Robert Patrick sent this article from Seattle's The Stranger to his e-mail list. I'm always conflicted on the issue of conceptual performance: I think there's a lot of BS out there, but not all of it. Assuming this is for real, and I've no reason to assume it isn't, what interests me is that there really is a performance and the artists really are performing... for no one. And the artistic director and at least the artist mentioned in the article are taking the project seriously.

Someone in the comments section asked what's the point of advertising a performance if no one can see it. I don't actually have a problem with that at all; in fact, I'd ask "How can you call it a performance if you don't promote it?" All of the artists we've met who worked the Caffe Cino in the '60s all talked about the occasional production where no one was in the place at show time and Joe Cino had them perform the show anyway (they did plays all week at the Cino and 2-3 shows a night on weekends, so it's not hard to imagine that a few plays would not have an audience—but apparently one usually materialized some time during the show). And I think there's a difference between a performance with no outside observers and a rehearsal or workshop. I'll grant you, it's a subtle distinction, but I think the closed performance requires a great deal more discipline than most theater artists I know—including me—probably possess: can you give the same energy, enthusiasm and focus to a piece that no one will be able to see?

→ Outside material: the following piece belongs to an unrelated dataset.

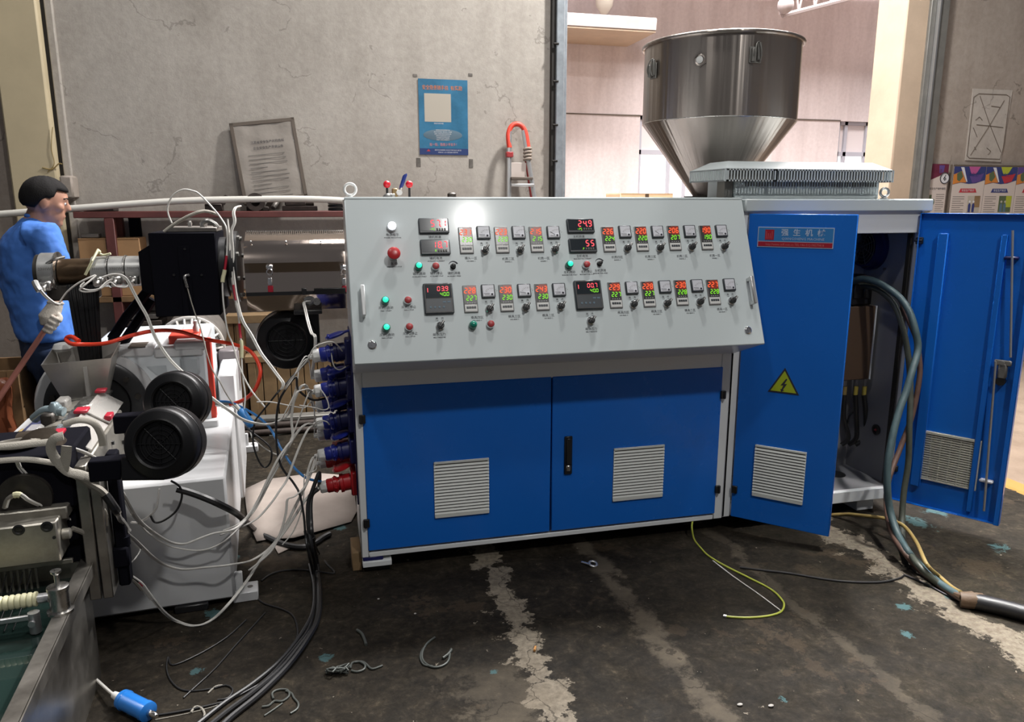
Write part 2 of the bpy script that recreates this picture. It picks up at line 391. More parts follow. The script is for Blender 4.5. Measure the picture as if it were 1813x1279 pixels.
def backlit(name, c, e): return mat(name, c, 0.6, emit=c, es=e)
M_sky = backlit('bright_daylight_pane', (0.95,0.97,0.96), 1.1)
M_frost = mat('pale_frosted_pane', (0.70,0.64,0.64), 0.35)
M_haze = mat('pale_blue_grey_paint', (0.42,0.42,0.47), 0.6)

def floor_material():
    m, t, p = nodes('worn_painted_concrete'); v = coord(t)
    big = noise(t, v, 0.9, 8, 0.6, 0.5); mid = noise(t, v, 4.5, 9, 0.68, 0.3); fine = noise(t, v, 38, 5, 0.7)
    f = mathn(t, 'ADD', mathn(t, 'MULTIPLY', big, 0.45), mathn(t, 'MULTIPLY', mid, 0.55))
    base = ramp(t, f, [(0.34, (0.0110,0.0099,0.0085)), (0.48, (0.0231,0.0209,0.0182)), (0.58, (0.0385,0.0347,0.0292)), (0.70, (0.0688,0.0616,0.0512))])
    base = mix(t, 0.45, base, ramp(t, fine, [(0.30, (0.0077,0.0069,0.0060)), (0.55, (0.0308,0.0281,0.0242)), (0.74, (0.0853,0.0781,0.0671))]))
    blot = noise(t, v, 13, 9, 0.78, 0.6)
    base = mix(t, 0.75, base, ramp(t, blot, [(0.32, (0.18,0.17,0.155)), (0.47, (0.85,0.83,0.79)), (0.60, (1.5,1.44,1.33)), (0.70, (4.2,3.95,3.5))]), 'MULTIPLY')
    sx = N(t, 'ShaderNodeSeparateXYZ'); L(t, v, sx.inputs[0]); X, Y = sx.outputs[0], sx.outputs[1]
    edge = noise(t, v, 9, 9, 0.72); wob = noise(t, v, 2.3, 5, 0.6)
    def band(xc, w, hard, fill, y0=None, y1=None):
        d = mathn(t, 'ABSOLUTE', mathn(t, 'SUBTRACT', mathn(t, 'ADD', X, mathn(t, 'MULTIPLY', mathn(t, 'SUBTRACT', wob, 0.5), 0.16)), xc))
        q = mathn(t, 'SUBTRACT', w, d)
        q = mathn(t, 'ADD', mathn(t, 'MULTIPLY', q, 1.0 / w), mathn(t, 'MULTIPLY', mathn(t, 'SUBTRACT', edge, 0.5), fill))
        if y0 is not None:
            q = mathn(t, 'MINIMUM', q, mathn(t, 'MULTIPLY', mathn(t, 'SUBTRACT', Y, y0), 6)); q = mathn(t, 'MINIMUM', q, mathn(t, 'MULTIPLY', mathn(t, 'SUBTRACT', y1, Y), 6))
        return mathn(t, 'MULTIPLY', q, hard, True)
    pale = ramp(t, fine, [(0.3, (0.15,0.138,0.12)), (0.7, (0.34,0.315,0.28))])
    rough_pale = ramp(t, mid, [(0.3, (0.07,0.062,0.052)), (0.7, (0.22,0.20,0.17))])
    base = mix(t, mathn(t, 'MULTIPLY', band(0.64, 0.058, 5, 7.0), 0.9), base, pale)
    base = mix(t, mathn(t, 'MULTIPLY', band(0.50, 0.15, 2.2, 4.8, 1.75, 2.28), 0.4), base, rough_pale)
    base = mix(t, mathn(t, 'MULTIPLY', band(1.125, 0.055, 1.6, 4.5), 0.6), base, rough_pale)
    base = mix(t, mathn(t, 'MULTIPLY', band(2.33, 0.085, 4, 6.5), 0.8), base, pale)
    base = mix(t, mathn(t, 'MULTIPLY', band(1.75, 0.03, 2.0, 6.5), 0.3), base, rough_pale)
    # browner patches, old blue paint flecks
    br = mathn(t, 'MULTIPLY', mathn(t, 'GREATER_THAN', noise(t, v, 2.1, 8, 0.7), 0.60), 0.35)
    base = mix(t, br, base, (0.085,0.066,0.049))
    spots = [(2.15,2.24,.045),(2.02,2.07,.04),(1.36,1.86,.022),(2.81,2.89,.10),(2.98,2.99,.09),(0.50,2.22,.025),(-0.44,3.33,.05),(-0.46,2.85,.05),(-0.47,2.47,.03),(2.38,2.26,.035),(2.95,2.57,.06),(-0.62,2.30,.04),(-0.55,1.95,.05),(-0.05,2.45,.03),(3.1,2.45,.06),(0.02,3.55,.07)]
    cur = None
    for x, y, r in spots:
        d = N(t, 'ShaderNodeVectorMath', operation='DISTANCE'); L(t, v, d.inputs[0]); d.inputs[1].default_value = (x, y, 0)
        q = mathn(t, 'SUBTRACT', 1.0, mathn(t, 'MULTIPLY', d.outputs['Value'], 1.0 / r))
        cur = q if cur is None else mathn(t, 'MAXIMUM', cur, q)
    k = mathn(t, 'MULTIPLY', mathn(t, 'ADD', mathn(t, 'SUBTRACT', cur, 0.40), mathn(t, 'MULTIPLY', mathn(t, 'SUBTRACT', blot, 0.5), 4.0)), 8, True)
    k = mathn(t, 'MULTIPLY', k, mathn(t, 'GREATER_THAN', cur, -0.2))
    base = mix(t, mathn(t, 'MULTIPLY', k, 0.8), base, (0.075,0.165,0.20))
    chips = mathn(t, 'GREATER_THAN', noise(t, v, 21, 5, 0.66), 0.69)
    base = mix(t, mathn(t, 'MULTIPLY', chips, 0.8), base, (0.30,0.285,0.26))
    cr = N(t, 'ShaderNodeTexVoronoi', feature='DISTANCE_TO_EDGE'); cr.inputs['Scale'].default_value = 1.6
    dv = N(t, 'ShaderNodeVectorMath', operation='ADD'); L(t, v, dv.inputs[0])
    ns = N(t, 'ShaderNodeTexNoise'); ns.inputs['Scale'].default_value = 3.0; ns.inputs['Detail'].default_value = 9; L(t, v, ns.inputs['Vector']); L(t, ns.outputs['Color'], dv.inputs[1]); L(t, dv.outputs[0], cr.inputs['Vector'])
    base = mix(t, mathn(t, 'MULTIPLY', mathn(t, 'LESS_THAN', cr.outputs['Distance'], 0.007), 0.6), base, (0.02,0.018,0.015))
    # lighter aisle beyond the yellow line
    aisle = mathn(t, 'GREATER_THAN', X, 3.66)
    base = mix(t, mathn(t, 'MULTIPLY', aisle, 0.85), base, ramp(t, mid, [(0.3,(0.30,0.24,0.20)),(0.7,(0.42,0.345,0.295))]))
    ln = mathn(t, 'MULTIPLY', mathn(t, 'GREATER_THAN', X, 3.62), mathn(t, 'LESS_THAN', X, 3.76))
    base = mix(t, mathn(t, 'MULTIPLY', ln, mathn(t, 'MULTIPLY', mathn(t, 'GREATER_THAN', edge, 0.42), 0.9)), base, (0.48,0.29,0.09))
    base = mix(t, 1.0, base, (0.70,0.645,0.565), 'MULTIPLY')
    L(t, base, p.inputs['Base Color'])
    L(t, ramp(t, mid, [(0.3, 0.55), (0.7, 0.85)]), p.inputs['Roughness']); p.inputs['Specular IOR Level'].default_value = 0.10
    bump(t, p, mathn(t, 'ADD', mathn(t, 'ADD', mid, mathn(t, 'MULTIPLY', fine, 0.5)), mathn(t, 'MULTIPLY', edge, 0.6)), 0.35, 0.012)
    return m
M_floor = floor_material()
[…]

I think the history of art is an equal balance of 'standing on the shoulders of giants' and re-imagining the accepted beliefs about the art. I remember in college hearing over and over, "All you need to make theater is an actor and an audience member;" personally, I've seen too many productions already that only met that requirement (and, on occasion, didn't quite meet it), so I think that's a paradigm that should be frequently questioned. I'd love to hear from someone who performed in Strikethrough, but that seems unlikely: if you talk about it afterward, you've just transformed the experience from a dialogue between performer and audience into storytelling. Perhaps part of the experience for the 'audience' is trying to imagine what must be happening in these performances. Perhaps it's similar to Duchamp's readymades. Or perhaps it's just a gimmick.  

If I lived in Seattle, I'd be interested in participating.